(Exercise directions):
Leave out all pictures. Return exactly the lines from the top of the material through the line containing "bump(mt_, mb_, fine, 0.4, 0.006)".
☆ ☆ ☆ ☆ ☆ ☆ ☆
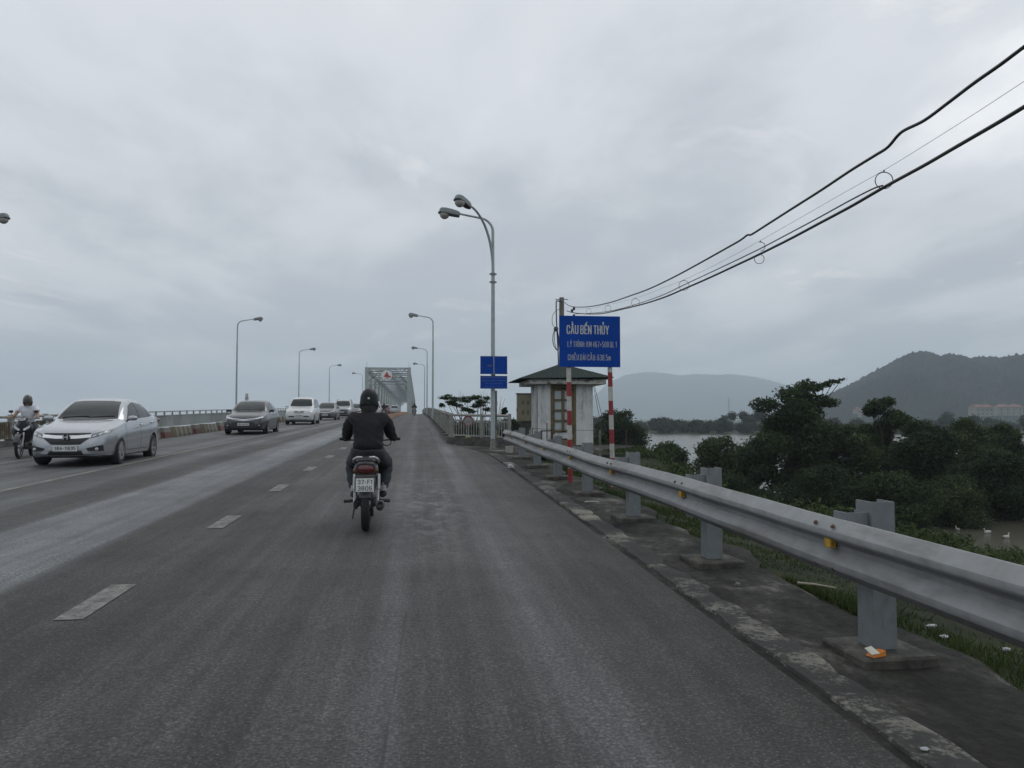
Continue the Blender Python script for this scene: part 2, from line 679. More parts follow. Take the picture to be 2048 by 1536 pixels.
# ================================================================== SETTING
def strip(x0f, x1f, ys, dz=0.0, nx=1, thick=0.0):
    mb = MB()
    rows = []
    for y in ys:
        a, b = x0f(y), x1f(y)
        rows.append([(a + (b - a) * i / nx, y, zr(y) + dz) for i in range(nx + 1)])
    mb.loft(rows, closed=False, cap=False)
    return mb


def lerpc(pts):
    def f(y):
        if y <= pts[0][0]:
            return pts[0][1]
        for (a, va), (b, vb) in zip(pts, pts[1:]):
            if y <= b:
                return va + (vb - va) * (y - a) / (b - a)
        return pts[-1][1]
    return f


edge = lerpc([(-45, 1.88), (17, 1.88), (20, 1.86), (22.5, 1.68), (24.5, 1.38), (26.3, 1.08), (28, 0.98), (600, 0.98)])
YS = [-45 + i * 1.0 for i in range(0, 106)] + [62 + i * 3 for i in range(0, 180)]
M_ASPH = asphalt()
struct('road', strip(lambda y: -13.0, edge, YS, 0.0, 4), M_ASPH, fixn=False)

# lane markings
mk, mt_, mb_ = nodes_of('road_paint')
P = posn(mt_)
wear = mnoise(mt_, P, 7, 8, 0.72, 0.2)
fine = mnoise(mt_, P, 70, 3, 0.7)
c = mramp(mt_, mmath(mt_, 'ADD', mmath(mt_, 'MULTIPLY', wear, 0.6), mmath(mt_, 'MULTIPLY', fine, 0.4)),
          [(0.42, (0.050, 0.050, 0.048)), (0.49, (0.14, 0.137, 0.128)), (0.62, (0.25, 0.245, 0.225))])
mt_.links.new(c, mb_.inputs['Base Color'])
mb_.inputs['Roughness'].default_value = 0.75
bump(mt_, mb_, fine, 0.4, 0.006)


def paint_mat(name, lo, hi, thr):
    m, t, b = nodes_of(name)
    P = posn(t)
    w = mnoise(t, P, 5, 8, 0.75, 0.2, st=(1, 0.35, 1))
    f = mnoise(t, P, 70, 3, 0.7)
    c = mramp(t, mmath(t, 'ADD', mmath(t, 'MULTIPLY', w, 0.6), mmath(t, 'MULTIPLY', f, 0.4)),
              [(thr - 0.07, (0.07, 0.07, 0.068)), (thr + 0.04, lo), (thr + 0.2, hi)])
    t.links.new(c, b.inputs['Base Color'])
    b.inputs['Roughness'].default_value = 0.8
    return m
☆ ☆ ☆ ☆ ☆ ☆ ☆
(The solution):
Continue the Blender Python script for this scene: part 2, from line 679. More parts follow. Take the picture to be 2048 by 1536 pixels.
# ================================================================== SETTING
def strip(x0f, x1f, ys, dz=0.0, nx=1, thick=0.0):
    mb = MB()
    rows = []
    for y in ys:
        a, b = x0f(y), x1f(y)
        rows.append([(a + (b - a) * i / nx, y, zr(y) + dz) for i in range(nx + 1)])
    mb.loft(rows, closed=False, cap=False)
    return mb


def lerpc(pts):
    def f(y):
        if y <= pts[0][0]:
            return pts[0][1]
        for (a, va), (b, vb) in zip(pts, pts[1:]):
            if y <= b:
                return va + (vb - va) * (y - a) / (b - a)
        return pts[-1][1]
    return f


edge = lerpc([(-45, 1.88), (17, 1.88), (20, 1.86), (22.5, 1.68), (24.5, 1.38), (26.3, 1.08), (28, 0.98), (600, 0.98)])
YS = [-45 + i * 1.0 for i in range(0, 106)] + [62 + i * 3 for i in range(0, 180)]
M_ASPH = asphalt()
struct('road', strip(lambda y: -13.0, edge, YS, 0.0, 4), M_ASPH, fixn=False)

# lane markings
mk, mt_, mb_ = nodes_of('road_paint')
P = posn(mt_)
wear = mnoise(mt_, P, 7, 8, 0.72, 0.2)
fine = mnoise(mt_, P, 70, 3, 0.7)
c = mramp(mt_, mmath(mt_, 'ADD', mmath(mt_, 'MULTIPLY', wear, 0.6), mmath(mt_, 'MULTIPLY', fine, 0.4)),
          [(0.42, (0.050, 0.050, 0.048)), (0.49, (0.14, 0.137, 0.128)), (0.62, (0.25, 0.245, 0.225))])
mt_.links.new(c, mb_.inputs['Base Color'])
mb_.inputs['Roughness'].default_value = 0.75
bump(mt_, mb_, fine, 0.4, 0.006)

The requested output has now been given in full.